Implosions

This week was full of surprises. I cannot say they were positive surprises. I cannot say that I was happy. I can say that I was surprised. Actually, it was a negative kind of surprise. It felt like an explosion.

But it didn’t really feel like an explosion at the same time. It felt like my perceptions of reality and identity caved inward and crumbled. It felt like an implosion.

Life is extremely messy sometimes. It is incredible: the fragilities, the tensions, the occasional event that is very disruptive and feels almost random. It is surprising. It is shattering. And it is especially disruptive and surprising and shattering for an optimist.

I feel like I am an optimist. I am optimistic about humanity, about our nation, about my life, and about existence in general. I think our world is full of good, and we are moving towards goodness. We are slowly bringing more and more heaven to earth.

Or at least I think we are.

This week was full of surprises, from elections to aspects of my personal, professional and social life that, if you were to ask me about them a week earlier, I would have been completely optimistic about. The general movement of life seemed as if it was to be okay. In fact, I thought everything was going to keep getting better. I was not expecting surprises on Tuesday or Friday, or this whole week in general. I was not expecting implosions.

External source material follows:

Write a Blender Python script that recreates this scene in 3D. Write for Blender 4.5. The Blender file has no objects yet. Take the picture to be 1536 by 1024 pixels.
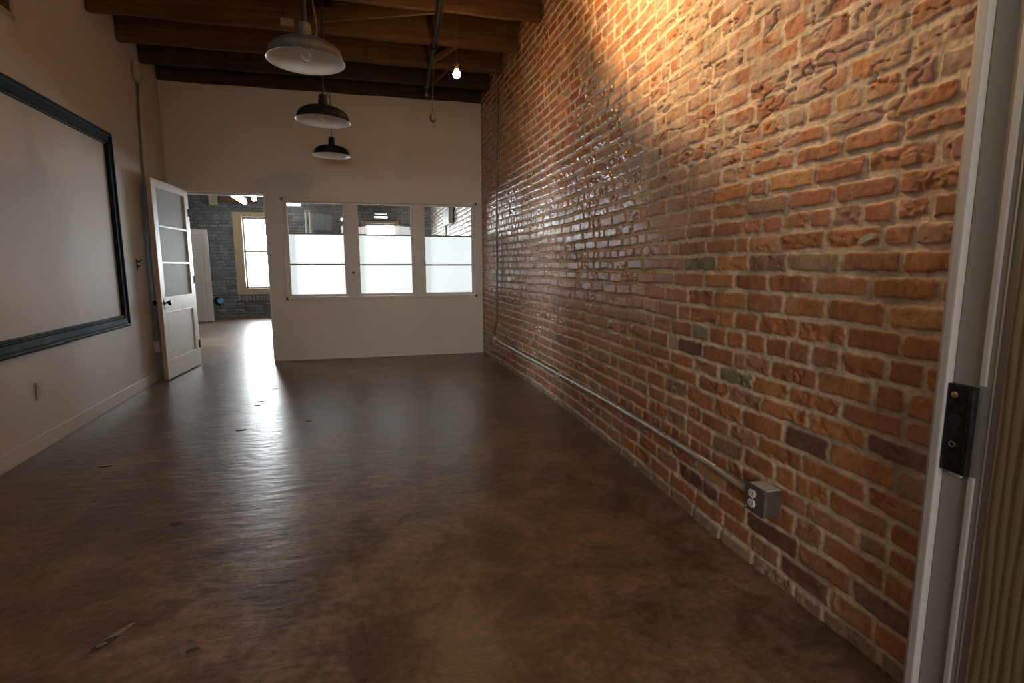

I can only hold fast and know that when things fall, the only direction often possible is forward and upward. Only broken things are capable of being fixed. I can tell myself that I can keep going, in spite of surprises, in spite of fragilities and in spite of implosions.

And often in the randomness, in the fragilities, there are pockets of grace and hope. The number of heart to heart conversations I have had at the early hours of the morning this week have helped me in facing the implosions and the toppling of the structures in my life that I worked so hard to maintain.

I just hope these implosions don’t crumble the heart of an optimist.